I love to use this time to get settled in (put my lunch in the fridge, hang up my coat), and to get a head start on the days chores (gathering up the children's dirty clothes for the laundry, starting the dishwasher, prepping food for the children's lunch, making sure the changing table and diaper bag are stocked with diapers and wipes, etc), getting a head start on activities or outings (packing a snack, gathering library books, assembling a little craft for NK to work on after breakfast, etc). There's always plenty to do, and while I personally find it helpful to get a jump start on those things while my nanny kids are finishing breakfast, I also know that my mom and dad boss appreciate that I'm being proactive with my extra time!
So, maybe instead of focusing on feeling awkward, find something useful to do to keep yourself busy?
Anonymous wrote:What do you do? Lately, I’ve been getting to work and the parents have been lingering taking extra long to eat (which is fine) and the child is also at the table with them. I go in the living room and may read or surf the web, but after I’ve said good morning and have asked about the night/morning. The parents haven’t said anything but I don’t come to work to sit at a table like one big family because we’re not. We have a cool relationship but I begin my duties when the child is in my care and parents have made it clear they are heading out or going upstairs to work.

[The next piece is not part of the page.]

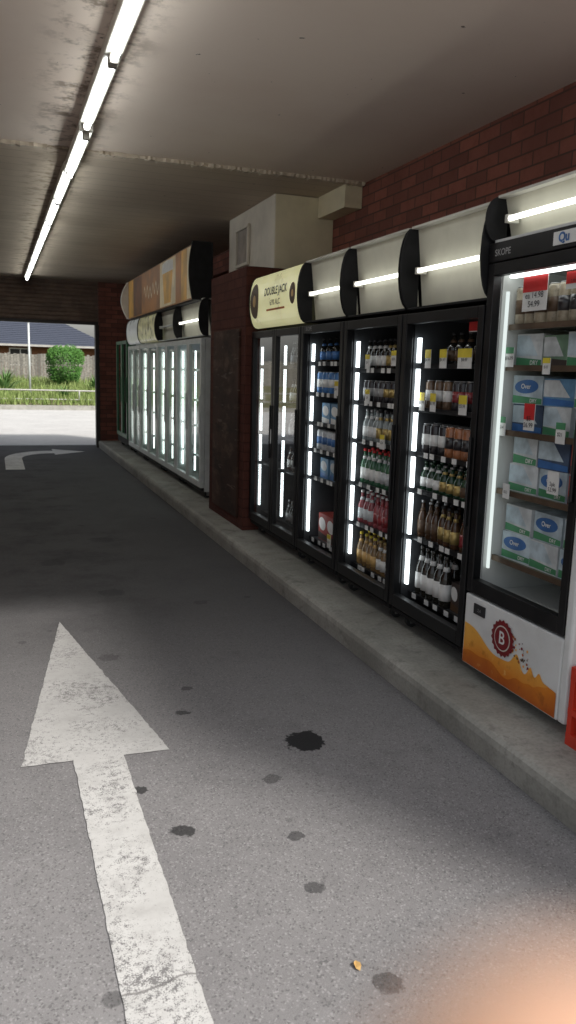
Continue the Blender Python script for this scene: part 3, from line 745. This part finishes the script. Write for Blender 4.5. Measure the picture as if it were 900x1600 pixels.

What do you do? Do you sit at the table? Even if you’ve eaten breakfast?
Anonymous wrote:Anonymous wrote:You sound very defensive (“I didn’t come to work to pretend to be a family”)...seriously? They haven’t actually asked you to sit and make small talk and even if they did, it would be a perfectly reasonable request for a nf to ask that their nanny help them model appropriate mealtime behavior and bridge the family-nanny connection for their child by engaing in friendly conversation. Why don’t you ask how they envision the morning routine? Even if they don’t want you to join in or take over right away, there should still be some other productive things you could be doing rather than sitting on your phone. Prep lunch for your charge, fold some of his laundry, maybe wipe down some of his toys that haven’t been sanitized recently, etc.
I am a nanny btw.
How do I sound defensive? And clearly you dont read well because I stated in the post above I will pack for the day. Cleaning, laundry, putting away dishes is not in my job description because I did not dedicate over 12 years of my life to teaching and nurturing children or go to school to be a maid! Her parents and I engage with each other all the time and have for the past 3 years; and as I’ve mentioned, we have a pretty cool relationship. They acknowledge me when I come in every morning and I encourage their child to do the same when they come home or when they leave to say goodbye. When their child mistreats me they redirect her and I do the same when she’s not nice to them. We have plenty of “family-nanny connection/ interaction” and engage in friendly conversations all the time! I also stated if they include me in a conversation I will engage- so that means I get my butt off the couch chat and when we’re done if they are still eating, I go and sit my butt back on the couch. Again, they have not expressed they want me to sit at the table while they enjoy their breakfast as a family and the day that they do, well then, I will do so. However, my question was WHAT DO YOU DO AND NOT WHAT I SHOULD DO.
You can save these useless and smart comments for someone else!
Anonymous wrote:You sound very defensive (“I didn’t come to work to pretend to be a family”)...seriously? They haven’t actually asked you to sit and make small talk and even if they did, it would be a perfectly reasonable request for a nf to ask that their nanny help them model appropriate mealtime behavior and bridge the family-nanny connection for their child by engaing in friendly conversation. Why don’t you ask how they envision the morning routine? Even if they don’t want you to join in or take over right away, there should still be some other productive things you could be doing rather than sitting on your phone. Prep lunch for your charge, fold some of his laundry, maybe wipe down some of his toys that haven’t been sanitized recently, etc.
I am a nanny btw.
Anonymous wrote:Oh wow, you sound like me at my last job! The parents were good people, but they also tended to linger places like this and I’d have to make small talk with them, which I kinda hate. In your situation (which has happened to me many times) I just went to sit at the table and pretended to be interested in whatever was going on, unfortunately.
It sounds like you’re setting boundaries by not sitting with them and waiting until it’s your turn to take over, though. I think you’re doing the right thing. If I could do it over, I’d do the same.